Willie Stark was a man who came from nothing, but had a will to succeed, until he was corrupted by the power he had created for himself. He was a faithful husband who hadn't had a drop of liquor in his life. Until he became a philandering drunkard. Willie Stark resembles the whacko Louisiana governor Huey Long, who was also a self-made man who became a dirty politician and was ultimately assassinated.

Narrated by Jack Burden, one-time newspaperman and Willie's #1 crony, we go with them on the back roads of the Deep South in the middle of the night in a black Cadillac with Sugar-Boy at the wheel. The writing is so vivid that I felt like I was making a 3:00 a.m. visit to a judge to blackmail and intimidate. The cigarette smoke was thick and all these guys in Panama hats and suits were looking wrinkled and wilted after the heat of the day and smelling a little funky.
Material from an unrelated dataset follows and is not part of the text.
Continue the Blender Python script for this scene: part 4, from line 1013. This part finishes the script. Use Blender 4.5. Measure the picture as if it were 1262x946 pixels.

Robert Penn Warren was a poet, aside from being a novelist, and this book is 661 pages of pure lyricism. It was interesting to observe the character development of the two men: one embraced evil and one found goodness. Willie started out good, but entered into a crooked life. But Jack, amoral, cynical, irreverent, became a man of understanding and feeling. Both men were a product of their actions and beliefs. The ending was both suspenseful and fulfilling. 

Grade: 4/5 stars. My newest THE ONE!

My favorite passages: (Love the poetry of his words.)

…and she laughed with a sudden throaty, tingling way. It is the way a woman laughs for happiness. They never laugh that way when they are just being polite or at a joke. A woman only laughs that way a few times in her life. A woman only laughs that way when something has touched her way down in the very quick of her being and the happiness just wells out as natural as breath and the first jonquils and mountain brooks. When a woman laughs that way it always does something to you. It does not matter what kind of a face she has got either. You hear that laugh and feel that you have grasped a clean and beautiful truth. You feel that way because that laugh is a revelation… that laugh cannot be faked. If a woman could learn to fake it she would make Nell Gwyn and Pompadour look like a couple of Campfire Girls wearing bifocals and ground-gripper shoes and with bands on their teeth. She could set all society by the ears. For all any man really wants is to hear a woman laugh like that.

So I pulled the sun screen down and squinted and put the throttle to the floor. And kept on moving west. For West is where we all plan to go some day. It is where you go when the land gives out and the old-field pines encroach. It is where you go when you get the letter saying: Flee, all is discovered. It is where you go when you look down at the blade in your hand and the blood on it. It is where you go when you are told that you are a bubble on the tide of empire. It is where you go when you hear that thar’s gold in them-thar hills. It is where you go to grow up with the country. It is where you go to spend your old age. Or it is just where you go.